Congress Party Seeks Dismissal of Lawsuit Filed by Sikh Group

MANHATTAN, New York, USA—The Congress party has approached a US court seeking dismissal of a lawsuit filed by a Sikh rights group over the 1984 anti-Sikh pograms, and acts of Sikh genocide, in Punjab, saying that American courts do not have subject matter jurisdiction over the case.

Congress party’s attorney Ravi Batra yesterday filed a memorandum of law at a Manhattan court in support of a pending motion to dismiss the lawsuit filed by Sikhs for Justice (SFJ).

The new memorandum said that SFJ “unjustly” seeks to hold the Congress party, which is not a “natural person”, liable in a US court for “acts occurring in India nearly three decades ago, involving only residents of India, with no plausible nexus to the United States.”

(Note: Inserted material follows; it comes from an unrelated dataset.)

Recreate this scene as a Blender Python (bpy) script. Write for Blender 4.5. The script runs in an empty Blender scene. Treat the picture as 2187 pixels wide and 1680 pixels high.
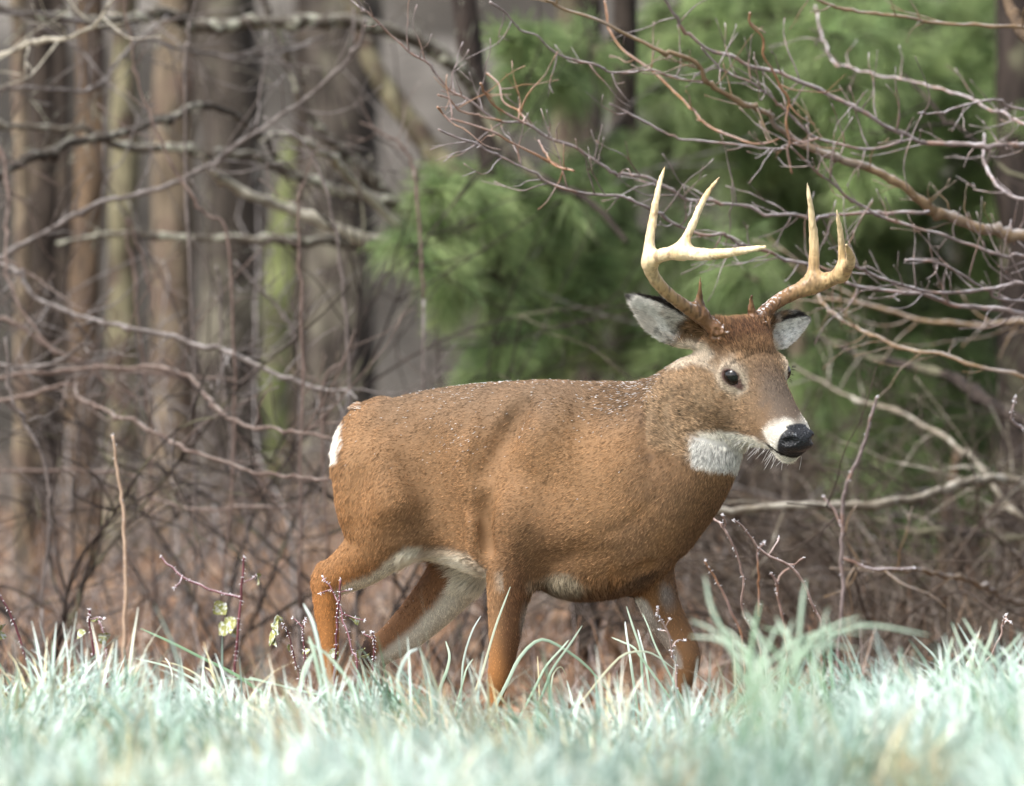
import bpy, math, random
import numpy as np
from mathutils import Vector, Matrix

# ------------------------------------------------------------------ camera, sky, sun, exposure
scene = bpy.context.scene
CAM = np.array((0.0, -16.0, 0.90))
AIM = np.array((0.0, 0.0, 0.91))
cam_data = bpy.data.cameras.new("camera")
cam = bpy.data.objects.new("camera", cam_data)
scene.collection.objects.link(cam)
cam.location = CAM
cam.rotation_euler = Vector(AIM - CAM).to_track_quat('-Z', 'Y').to_euler()
cam_data.sensor_width = 36.0
cam_data.lens = 36.0 * 16.0 / 2.187
cam_data.clip_start = 0.1
cam_data.clip_end = 400.0
cam_data.dof.use_dof = True
cam_data.dof.focus_distance = 15.78
cam_data.dof.aperture_fstop = 3.9
cam_data.dof.aperture_blades = 0
scene.camera = cam

SUN_EL, SUN_AZ = 50.0, 228.0          # behind the camera, a little to its left
world = bpy.data.worlds.new("World")
scene.world = world
world.use_nodes = True
wn = world.node_tree
wn.nodes.clear()
sky = wn.nodes.new('ShaderNodeTexSky')
sky.sky_type = 'NISHITA'
sky.sun_disc = False
sky.sun_elevation = math.radians(SUN_EL)
sky.sun_rotation = math.radians(SUN_AZ)
sky.dust_density = 4.0
sky.air_density = 1.0
hs = wn.nodes.new('ShaderNodeHueSaturation')      # thin cloud: the blue is mostly washed out
hs.inputs['Saturation'].default_value = 0.38
bg = wn.nodes.new('ShaderNodeBackground')
bg.inputs['Strength'].default_value = 0.15
wo = wn.nodes.new('ShaderNodeOutputWorld')
wn.links.new(sky.outputs[0], hs.inputs['Color'])
wn.links.new(hs.outputs[0], bg.inputs['Color'])
wn.links.new(bg.outputs[0], wo.inputs['Surface'])

sun_data = bpy.data.lights.new("sun", 'SUN')
sun_data.energy = 2.0
sun_data.angle = math.radians(20.0)
sun_data.color = (1.0, 0.94, 0.86)
sun = bpy.data.objects.new("sun", sun_data)
scene.collection.objects.link(sun)
_e, _a = math.radians(SUN_EL), math.radians(SUN_AZ)
_sd = Vector((math.sin(_a) * math.cos(_e), math.cos(_a) * math.cos(_e), math.sin(_e)))
sun.rotation_euler = _sd.to_track_quat('Z', 'Y').to_euler()

vs = scene.view_settings
vs.view_transform = 'Standard'
vs.look = 'None'
vs.exposure = 1.12
vs.gamma = 1.0
vs.use_curve_mapping = False
scene.cycles.use_denoising = True
scene.cycles.max_bounces = 6
scene.cycles.diffuse_bounces = 3
scene.cycles.transparent_max_bounces = 4
scene.cycles.sample_clamp_indirect = 8.0

# ------------------------------------------------------------------ helpers
rng = np.random.default_rng(7)
random.seed(7)
_f = (AIM - CAM) / np.linalg.norm(AIM - CAM)
_r = np.array((1.0, 0.0, 0.0))
_u = np.cross(_r, _f)

def nrm(v):
    v = np.asarray(v, float)
    return v / np.linalg.norm(v)

def P(vx, vy, y=0.0):
    """the point of the place that the photograph shows at (vx, vy), y metres behind the deer"""
    d = _f * 16.0 + _r * (vx - 1093.5) / 1000.0 + _u * (840.0 - vy) / 1000.0
    return CAM + d * ((y - CAM[1]) / d[1])

def link(o, parent=None):
    scene.collection.objects.link(o)
    if parent is not None:
        o.parent = parent
    return o

def tag(o, label=None, cat=None, group=None, kind=None):
    if label: o["label"] = label
    if cat: o["category"] = cat
    if group: o["group"] = group
    if kind: o["kind"] = kind
    return o

def empty(name, loc=(0, 0, 0)):
    o = bpy.data.objects.new(name, None)
    o.empty_display_size = 0.05
    o.location = loc
    scene.collection.objects.link(o)
    return o

def mesh_of(name, V, F, mat=None, smooth=True, cols=None, attrs=None):
    """V (n,3); F an (m,k) array or a list of such arrays"""
    if not isinstance(F, (list, tuple)):
        F = [F]
    F = [np.asarray(f, dtype=np.int32) for f in F if len(f)]
    V = np.asarray(V, dtype=np.float32)
    me = bpy.data.meshes.new(name)
    me.vertices.add(len(V))
    me.vertices.foreach_set("co", V.ravel())
    nl = sum(f.size for f in F)
    npoly = sum(len(f) for f in F)
    me.loops.add(nl)
    me.loops.foreach_set("vertex_index", np.concatenate([f.ravel() for f in F]))
    me.polygons.add(npoly)
    tot = np.concatenate([np.full(len(f), f.shape[1], np.int32) for f in F])
    st = np.concatenate([[0], np.cumsum(tot)[:-1]]).astype(np.int32)
    me.polygons.foreach_set("loop_start", st)
    me.polygons.foreach_set("loop_total", tot)
    me.update(calc_edges=True)
    me.polygons.foreach_set("use_smooth", np.full(npoly, smooth, dtype=bool))
    if cols is not None:
        a = me.color_attributes.new("Col", 'FLOAT_COLOR', 'POINT')
        c = np.ones((len(V), 4), np.float32)
        c[:, :3] = cols
        a.data.foreach_set("color", c.ravel())
    for k, v in (attrs or {}).items():
        a = me.attributes.new(k, 'FLOAT', 'POINT')
        a.data.foreach_set("value", np.asarray(v, np.float32))
    if mat is not None:
        me.materials.append(mat)
    return me

def obj(name, V, F, mat, parent=None, origin=None, **kw):
    V = np.asarray(V, dtype=np.float64)
    if origin is None:
        origin = np.zeros(3)
    o = bpy.data.objects.new(name, mesh_of(name, V - np.asarray(origin), F, mat, **kw))
    o.location = origin
    link(o, parent)
    if parent is not None:
        o.location = np.asarray(origin) - np.asarray(parent.matrix_basis.translation)
    return o

class Bag:
    """collects pieces of one mesh"""
    def __init__(s):
        s.V, s.F, s.C, s.n = [], {}, [], 0
    def add(s, V, F, col=None):
        V = np.asarray(V, float)
        for f in (F if isinstance(F, list) else [F]):
            f = np.asarray(f)
            if len(f):
                s.F.setdefault(f.shape[1], []).append(f + s.n)
        s.V.append(V)
        if col is not None:
            s.C.append(np.broadcast_to(np.asarray(col, float), (len(V), 3)))
        s.n += len(V)
    def obj(s, name, mat, parent=None, origin=None, **kw):
        if s.C:
            kw['cols'] = np.concatenate(s.C)
        return obj(name, np.concatenate(s.V), [np.concatenate(f) for f in s.F.values()], mat, parent, origin, **kw)

def spline(pts, n):
    """Catmull-Rom through pts (m,k) -> (n,k)"""
    pts = np.asarray(pts, float)
    m = len(pts)
    if m == 2:
        t = np.linspace(0, 1, n)[:, None]
        return pts[0] * (1 - t) + pts[1] * t
    q = np.vstack([2 * pts[0] - pts[1], pts, 2 * pts[-1] - pts[-2]])
    t = np.linspace(0, m - 1 - 1e-9, n)
    i = t.astype(int)
    f = (t - i)[:, None]
    a, b, c, d = q[i], q[i + 1], q[i + 2], q[i + 3]
    return 0.5 * ((2 * b) + (-a + c) * f + (2 * a - 5 * b + 4 * c - d) * f ** 2 + (-a + 3 * b - 3 * c + d) * f ** 3)

def tube(pts, rad, k=7, wob=0.0, r=None, caps=True):
    pts = np.asarray(pts, float)
    n = len(pts)
    rad = np.broadcast_to(np.asarray(rad, float), (n,))
    T = np.gradient(pts, axis=0)
    T /= np.linalg.norm(T, axis=1, keepdims=True) + 1e-12
    ref = np.array((0.13, 0.31, 0.94)) if abs(T[0][2]) < 0.8 else np.array((0.2, 0.95, 0.1))
    A = np.cross(T, ref); A /= np.linalg.norm(A, axis=1, keepdims=True) + 1e-12
    B = np.cross(T, A)
    th = np.linspace(0, 2 * np.pi, k, endpoint=False)
    R = rad[:, None] * (1 + (wob * (r or rng).standard_normal((n, k)) if wob else 0))
    V = pts[:, None, :] + R[..., None] * (np.cos(th)[None, :, None] * A[:, None] + np.sin(th)[None, :, None] * B[:, None])
    V = V.reshape(-1, 3)
    i = np.arange(n - 1)[:, None] * k
    j = np.arange(k)[None, :]
    j2 = (j + 1) % k
    F = np.stack([i + j, i + j2, i + k + j2, i + k + j], -1).reshape(-1, 4)
    Fs = [F]
    if caps:
        V = np.vstack([V, pts[0], pts[-1]])
        j = np.arange(k); j2 = (j + 1) % k
        Fs.append(np.stack([np.full(k, n * k), j2, j], -1))
        Fs.append(np.stack([np.full(k, n * k + 1), (n - 1) * k + j, (n - 1) * k + j2], -1))
        Fs = [Fs[0], np.concatenate(Fs[1:])]
    return V, Fs

def _hash(i, j, k, seed):
    h = (i * 374761393 + j * 668265263 + k * 2147483647 + seed * 974711) & 0xffffffff
    h = ((h ^ (h >> 13)) * 1274126177) & 0xffffffff
    return ((h ^ (h >> 16)) & 0xffff) / 65535.0

def noise(p, scale, seed=0):
    """value noise 0..1"""
    q = np.asarray(p, float) * scale
    i = np.floor(q).astype(np.int64)
    f = q - i
    f = f * f * (3 - 2 * f)
    out = 0
    for a in (0, 1):
        wa = f[..., 0] if a else 1 - f[..., 0]
        for b in (0, 1):
            wb = f[..., 1] if b else 1 - f[..., 1]
            for c in (0, 1):
                wc = f[..., 2] if c else 1 - f[..., 2]
                out = out + wa * wb * wc * _hash(i[..., 0] + a, i[..., 1] + b, i[..., 2] + c, seed)
    return out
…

Batra said in the memorandum that “controlling precedent” deprives the federal court of subject matter jurisdiction over SFJ’s other claims under the Alien Tort Statute (ATS).

Under the controlling precedent, business entities, and corporations, cannot be sued in the United States for human rights violations committed in foreign countries.

Batra said SFJ, and other plaintiffs, “wish to weaken American sovereignty, and upset the comity amongst nations” with their lawsuit.

Sikhs For Justice
Sikhs For Justice

SFJ said that it will challenge the Congress party’s motion to dismiss the human rights violation lawsuit.

Robert Sweet will hear arguments in the case on March 19, 2014.

In March of 2011, a US court issued summons against the Congress in a class action lawsuit filed by SFJ under the Alien Tort Statute, and Torture Victim Protection Act.

No perpetrators have ever been brought to justice for the horrendous acts of Sikh genocide in the three decades that have passed since the 1984 “anti-Sikh pogroms” in which the deaths of thousands of innocent Sikhs occurred.